◆ **Task requirements**
Go through the listing and write out all of it exactly.

····················

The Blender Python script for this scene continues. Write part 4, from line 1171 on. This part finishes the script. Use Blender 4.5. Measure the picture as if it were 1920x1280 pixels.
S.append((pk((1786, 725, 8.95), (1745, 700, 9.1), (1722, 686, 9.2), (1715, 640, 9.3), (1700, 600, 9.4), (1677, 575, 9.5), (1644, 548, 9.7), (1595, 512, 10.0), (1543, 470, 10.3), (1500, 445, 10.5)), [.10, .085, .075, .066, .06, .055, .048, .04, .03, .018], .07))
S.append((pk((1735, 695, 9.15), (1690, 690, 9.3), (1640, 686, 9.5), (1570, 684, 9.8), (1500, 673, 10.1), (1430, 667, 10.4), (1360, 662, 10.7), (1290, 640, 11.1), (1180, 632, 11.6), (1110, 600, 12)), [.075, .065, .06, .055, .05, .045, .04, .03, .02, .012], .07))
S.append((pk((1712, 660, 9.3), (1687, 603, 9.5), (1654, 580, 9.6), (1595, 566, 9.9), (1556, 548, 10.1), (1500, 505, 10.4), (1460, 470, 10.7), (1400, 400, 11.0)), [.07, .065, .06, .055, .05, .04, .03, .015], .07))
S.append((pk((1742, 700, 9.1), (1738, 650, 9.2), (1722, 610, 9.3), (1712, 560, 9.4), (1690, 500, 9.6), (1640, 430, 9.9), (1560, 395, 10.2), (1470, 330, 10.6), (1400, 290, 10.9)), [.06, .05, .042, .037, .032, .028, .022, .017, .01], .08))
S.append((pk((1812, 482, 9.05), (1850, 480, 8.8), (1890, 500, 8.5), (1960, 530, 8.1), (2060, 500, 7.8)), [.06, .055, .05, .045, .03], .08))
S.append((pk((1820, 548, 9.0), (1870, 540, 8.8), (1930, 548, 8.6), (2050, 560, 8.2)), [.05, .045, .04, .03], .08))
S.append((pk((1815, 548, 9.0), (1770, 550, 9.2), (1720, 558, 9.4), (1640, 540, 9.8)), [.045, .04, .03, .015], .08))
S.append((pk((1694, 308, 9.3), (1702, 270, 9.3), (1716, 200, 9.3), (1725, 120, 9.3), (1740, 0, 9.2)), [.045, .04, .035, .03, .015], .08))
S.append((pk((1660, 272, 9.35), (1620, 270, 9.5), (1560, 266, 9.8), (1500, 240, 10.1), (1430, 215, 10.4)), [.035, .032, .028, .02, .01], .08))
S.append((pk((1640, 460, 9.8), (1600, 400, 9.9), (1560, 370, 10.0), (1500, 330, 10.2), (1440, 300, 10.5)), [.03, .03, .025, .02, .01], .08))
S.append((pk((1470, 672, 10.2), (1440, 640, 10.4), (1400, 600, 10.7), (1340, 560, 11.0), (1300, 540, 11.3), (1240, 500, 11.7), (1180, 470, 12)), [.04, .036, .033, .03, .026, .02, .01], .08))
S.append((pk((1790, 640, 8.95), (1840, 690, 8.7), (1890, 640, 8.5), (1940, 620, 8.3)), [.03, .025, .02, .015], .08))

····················

◆ **Task result**
The Blender Python script for this scene continues. Write part 4, from line 1171 on. This part finishes the script. Use Blender 4.5. Measure the picture as if it were 1920x1280 pixels.
S.append((pk((1786, 725, 8.95), (1745, 700, 9.1), (1722, 686, 9.2), (1715, 640, 9.3), (1700, 600, 9.4), (1677, 575, 9.5), (1644, 548, 9.7), (1595, 512, 10.0), (1543, 470, 10.3), (1500, 445, 10.5)), [.10, .085, .075, .066, .06, .055, .048, .04, .03, .018], .07))
S.append((pk((1735, 695, 9.15), (1690, 690, 9.3), (1640, 686, 9.5), (1570, 684, 9.8), (1500, 673, 10.1), (1430, 667, 10.4), (1360, 662, 10.7), (1290, 640, 11.1), (1180, 632, 11.6), (1110, 600, 12)), [.075, .065, .06, .055, .05, .045, .04, .03, .02, .012], .07))
S.append((pk((1712, 660, 9.3), (1687, 603, 9.5), (1654, 580, 9.6), (1595, 566, 9.9), (1556, 548, 10.1), (1500, 505, 10.4), (1460, 470, 10.7), (1400, 400, 11.0)), [.07, .065, .06, .055, .05, .04, .03, .015], .07))
S.append((pk((1742, 700, 9.1), (1738, 650, 9.2), (1722, 610, 9.3), (1712, 560, 9.4), (1690, 500, 9.6), (1640, 430, 9.9), (1560, 395, 10.2), (1470, 330, 10.6), (1400, 290, 10.9)), [.06, .05, .042, .037, .032, .028, .022, .017, .01], .08))
S.append((pk((1812, 482, 9.05), (1850, 480, 8.8), (1890, 500, 8.5), (1960, 530, 8.1), (2060, 500, 7.8)), [.06, .055, .05, .045, .03], .08))
S.append((pk((1820, 548, 9.0), (1870, 540, 8.8), (1930, 548, 8.6), (2050, 560, 8.2)), [.05, .045, .04, .03], .08))
S.append((pk((1815, 548, 9.0), (1770, 550, 9.2), (1720, 558, 9.4), (1640, 540, 9.8)), [.045, .04, .03, .015], .08))
S.append((pk((1694, 308, 9.3), (1702, 270, 9.3), (1716, 200, 9.3), (1725, 120, 9.3), (1740, 0, 9.2)), [.045, .04, .035, .03, .015], .08))
S.append((pk((1660, 272, 9.35), (1620, 270, 9.5), (1560, 266, 9.8), (1500, 240, 10.1), (1430, 215, 10.4)), [.035, .032, .028, .02, .01], .08))
S.append((pk((1640, 460, 9.8), (1600, 400, 9.9), (1560, 370, 10.0), (1500, 330, 10.2), (1440, 300, 10.5)), [.03, .03, .025, .02, .01], .08))
S.append((pk((1470, 672, 10.2), (1440, 640, 10.4), (1400, 600, 10.7), (1340, 560, 11.0), (1300, 540, 11.3), (1240, 500, 11.7), (1180, 470, 12)), [.04, .036, .033, .03, .026, .02, .01], .08))
S.append((pk((1790, 640, 8.95), (1840, 690, 8.7), (1890, 640, 8.5), (1940, 620, 8.3)), [.03, .025, .02, .015], .08))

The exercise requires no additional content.